**TASK DIRECTIONS**
Begin with the first line and repeat exactly through the line containing "COL = S.collection"; leave every image out.

**MATERIAL PROVIDED**
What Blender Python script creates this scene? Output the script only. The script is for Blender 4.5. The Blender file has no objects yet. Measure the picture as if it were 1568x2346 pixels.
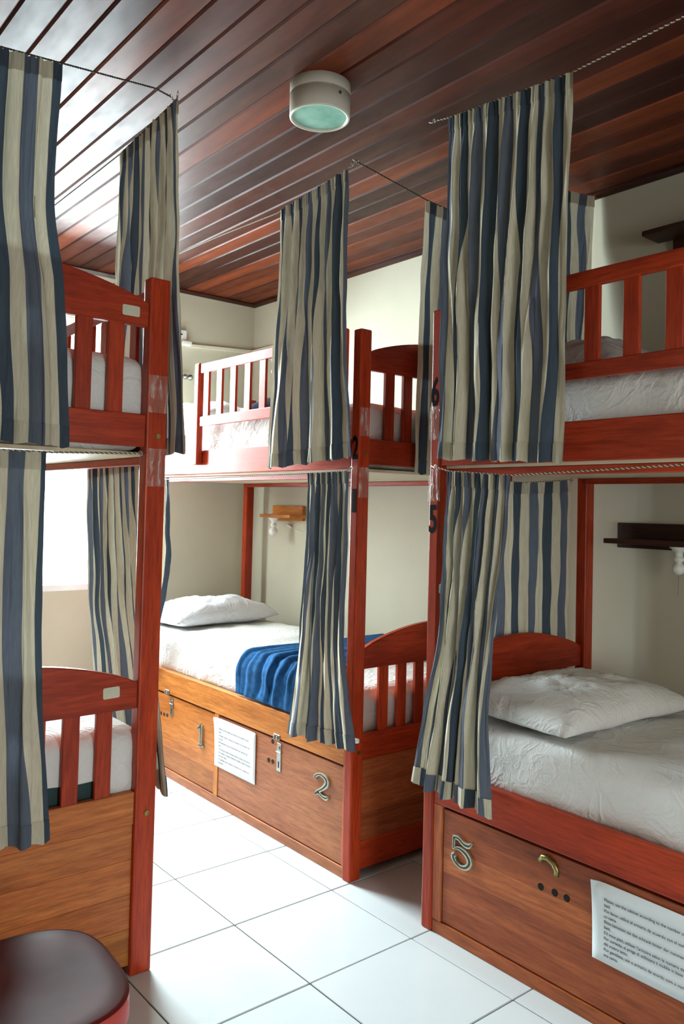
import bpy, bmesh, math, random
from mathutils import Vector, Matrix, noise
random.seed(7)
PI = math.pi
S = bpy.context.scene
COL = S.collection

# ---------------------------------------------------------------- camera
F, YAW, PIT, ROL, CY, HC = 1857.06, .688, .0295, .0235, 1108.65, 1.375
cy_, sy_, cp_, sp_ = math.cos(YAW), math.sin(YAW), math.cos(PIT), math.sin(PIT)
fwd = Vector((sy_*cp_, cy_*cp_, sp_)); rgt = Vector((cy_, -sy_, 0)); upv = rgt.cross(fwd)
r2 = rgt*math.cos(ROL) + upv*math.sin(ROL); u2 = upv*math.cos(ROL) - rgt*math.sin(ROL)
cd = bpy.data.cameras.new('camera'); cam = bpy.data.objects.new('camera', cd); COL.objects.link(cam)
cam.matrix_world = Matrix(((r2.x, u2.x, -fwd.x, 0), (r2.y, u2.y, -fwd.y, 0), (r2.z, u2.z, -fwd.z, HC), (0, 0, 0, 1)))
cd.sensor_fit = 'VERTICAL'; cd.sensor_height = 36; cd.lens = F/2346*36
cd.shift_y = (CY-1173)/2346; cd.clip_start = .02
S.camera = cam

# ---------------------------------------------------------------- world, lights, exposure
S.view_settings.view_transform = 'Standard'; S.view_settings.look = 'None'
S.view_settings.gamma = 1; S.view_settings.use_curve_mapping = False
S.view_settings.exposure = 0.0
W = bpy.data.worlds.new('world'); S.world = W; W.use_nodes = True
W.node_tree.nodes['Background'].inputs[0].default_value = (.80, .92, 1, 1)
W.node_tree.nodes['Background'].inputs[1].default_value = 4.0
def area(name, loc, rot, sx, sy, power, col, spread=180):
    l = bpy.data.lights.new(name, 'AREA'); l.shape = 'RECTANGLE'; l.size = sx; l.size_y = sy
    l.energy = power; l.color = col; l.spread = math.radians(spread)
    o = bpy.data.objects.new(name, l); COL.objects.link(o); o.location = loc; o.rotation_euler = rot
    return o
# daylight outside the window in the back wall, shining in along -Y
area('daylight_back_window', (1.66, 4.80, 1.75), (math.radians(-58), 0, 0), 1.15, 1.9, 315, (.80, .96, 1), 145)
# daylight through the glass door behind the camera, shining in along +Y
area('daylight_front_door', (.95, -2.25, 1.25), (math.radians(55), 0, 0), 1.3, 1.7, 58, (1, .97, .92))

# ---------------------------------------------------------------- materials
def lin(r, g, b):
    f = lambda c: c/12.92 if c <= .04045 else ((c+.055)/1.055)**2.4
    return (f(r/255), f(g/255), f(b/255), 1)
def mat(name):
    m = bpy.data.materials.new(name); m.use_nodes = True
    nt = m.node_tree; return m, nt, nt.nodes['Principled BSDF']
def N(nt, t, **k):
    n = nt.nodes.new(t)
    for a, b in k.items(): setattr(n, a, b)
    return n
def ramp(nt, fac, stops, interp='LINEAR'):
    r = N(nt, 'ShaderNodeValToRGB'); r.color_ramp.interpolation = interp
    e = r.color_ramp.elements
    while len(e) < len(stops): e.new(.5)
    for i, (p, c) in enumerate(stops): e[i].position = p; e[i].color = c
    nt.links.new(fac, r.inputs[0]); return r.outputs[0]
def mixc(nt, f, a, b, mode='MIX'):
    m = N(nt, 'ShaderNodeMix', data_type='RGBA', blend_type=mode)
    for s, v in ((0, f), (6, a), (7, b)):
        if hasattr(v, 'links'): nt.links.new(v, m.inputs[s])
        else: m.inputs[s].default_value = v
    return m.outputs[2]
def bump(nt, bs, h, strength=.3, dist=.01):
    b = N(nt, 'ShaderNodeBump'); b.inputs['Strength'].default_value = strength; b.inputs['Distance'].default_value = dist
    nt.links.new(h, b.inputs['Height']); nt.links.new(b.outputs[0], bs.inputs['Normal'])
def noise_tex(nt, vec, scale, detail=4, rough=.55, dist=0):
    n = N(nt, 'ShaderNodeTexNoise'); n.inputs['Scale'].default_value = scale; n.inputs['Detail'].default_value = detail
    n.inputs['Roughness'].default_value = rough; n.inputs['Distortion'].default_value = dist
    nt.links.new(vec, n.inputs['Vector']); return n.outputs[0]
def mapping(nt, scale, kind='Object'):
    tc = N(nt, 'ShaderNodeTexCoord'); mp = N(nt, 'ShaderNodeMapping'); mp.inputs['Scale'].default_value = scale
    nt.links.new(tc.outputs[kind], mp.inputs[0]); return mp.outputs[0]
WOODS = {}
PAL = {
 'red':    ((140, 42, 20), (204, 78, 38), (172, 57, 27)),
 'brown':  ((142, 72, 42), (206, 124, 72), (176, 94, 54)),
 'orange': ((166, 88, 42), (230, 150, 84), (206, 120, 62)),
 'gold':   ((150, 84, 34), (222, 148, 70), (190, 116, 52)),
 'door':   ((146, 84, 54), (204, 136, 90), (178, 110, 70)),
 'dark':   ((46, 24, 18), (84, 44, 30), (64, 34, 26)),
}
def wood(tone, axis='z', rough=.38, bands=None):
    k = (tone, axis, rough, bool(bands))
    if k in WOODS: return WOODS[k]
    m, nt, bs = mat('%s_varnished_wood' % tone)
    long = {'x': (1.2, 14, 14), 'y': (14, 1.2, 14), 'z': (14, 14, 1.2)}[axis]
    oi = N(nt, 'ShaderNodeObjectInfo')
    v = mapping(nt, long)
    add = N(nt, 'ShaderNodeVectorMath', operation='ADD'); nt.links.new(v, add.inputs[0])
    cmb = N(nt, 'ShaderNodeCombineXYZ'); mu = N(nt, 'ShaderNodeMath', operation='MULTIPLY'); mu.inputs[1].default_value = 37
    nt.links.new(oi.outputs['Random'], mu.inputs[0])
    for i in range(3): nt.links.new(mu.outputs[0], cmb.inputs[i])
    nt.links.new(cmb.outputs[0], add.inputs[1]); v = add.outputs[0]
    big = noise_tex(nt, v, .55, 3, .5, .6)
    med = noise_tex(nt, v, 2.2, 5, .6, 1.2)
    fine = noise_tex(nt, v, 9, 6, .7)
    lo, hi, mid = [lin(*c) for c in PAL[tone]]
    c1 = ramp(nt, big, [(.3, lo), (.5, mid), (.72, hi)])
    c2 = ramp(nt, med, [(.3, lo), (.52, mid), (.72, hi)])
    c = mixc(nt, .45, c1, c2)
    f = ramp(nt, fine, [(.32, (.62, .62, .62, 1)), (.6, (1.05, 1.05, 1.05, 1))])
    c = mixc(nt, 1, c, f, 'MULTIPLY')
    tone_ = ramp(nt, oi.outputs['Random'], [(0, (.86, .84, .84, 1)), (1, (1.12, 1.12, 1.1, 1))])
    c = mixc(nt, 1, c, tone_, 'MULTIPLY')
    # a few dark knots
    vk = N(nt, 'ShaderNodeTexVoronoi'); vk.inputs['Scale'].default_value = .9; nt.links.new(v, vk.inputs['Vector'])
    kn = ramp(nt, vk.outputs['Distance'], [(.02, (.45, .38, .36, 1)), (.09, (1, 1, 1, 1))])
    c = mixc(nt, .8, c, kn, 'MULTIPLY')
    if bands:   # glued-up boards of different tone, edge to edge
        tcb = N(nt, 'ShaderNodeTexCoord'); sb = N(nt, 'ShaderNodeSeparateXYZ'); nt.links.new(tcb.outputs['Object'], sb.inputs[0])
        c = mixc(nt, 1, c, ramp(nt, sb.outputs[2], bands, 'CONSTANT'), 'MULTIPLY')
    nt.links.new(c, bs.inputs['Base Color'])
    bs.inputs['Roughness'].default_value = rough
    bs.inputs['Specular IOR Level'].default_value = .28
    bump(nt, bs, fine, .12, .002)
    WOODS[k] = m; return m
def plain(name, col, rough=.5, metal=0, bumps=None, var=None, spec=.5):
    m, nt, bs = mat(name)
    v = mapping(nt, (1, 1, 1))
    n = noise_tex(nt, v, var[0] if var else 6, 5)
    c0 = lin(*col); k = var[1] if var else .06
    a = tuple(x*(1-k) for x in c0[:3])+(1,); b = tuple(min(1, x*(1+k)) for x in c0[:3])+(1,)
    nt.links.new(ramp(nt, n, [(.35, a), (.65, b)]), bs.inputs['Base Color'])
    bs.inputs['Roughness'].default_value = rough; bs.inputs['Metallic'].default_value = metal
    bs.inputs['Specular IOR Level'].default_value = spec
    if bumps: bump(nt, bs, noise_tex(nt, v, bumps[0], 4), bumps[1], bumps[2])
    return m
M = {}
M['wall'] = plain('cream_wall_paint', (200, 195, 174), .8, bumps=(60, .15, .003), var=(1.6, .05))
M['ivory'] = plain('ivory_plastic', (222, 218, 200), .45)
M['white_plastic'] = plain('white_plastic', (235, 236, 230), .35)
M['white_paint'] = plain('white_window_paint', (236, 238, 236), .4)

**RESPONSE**
What Blender Python script creates this scene? Output the script only. The script is for Blender 4.5. The Blender file has no objects yet. Measure the picture as if it were 1568x2346 pixels.
import bpy, bmesh, math, random
from mathutils import Vector, Matrix, noise
random.seed(7)
PI = math.pi
S = bpy.context.scene
COL = S.collection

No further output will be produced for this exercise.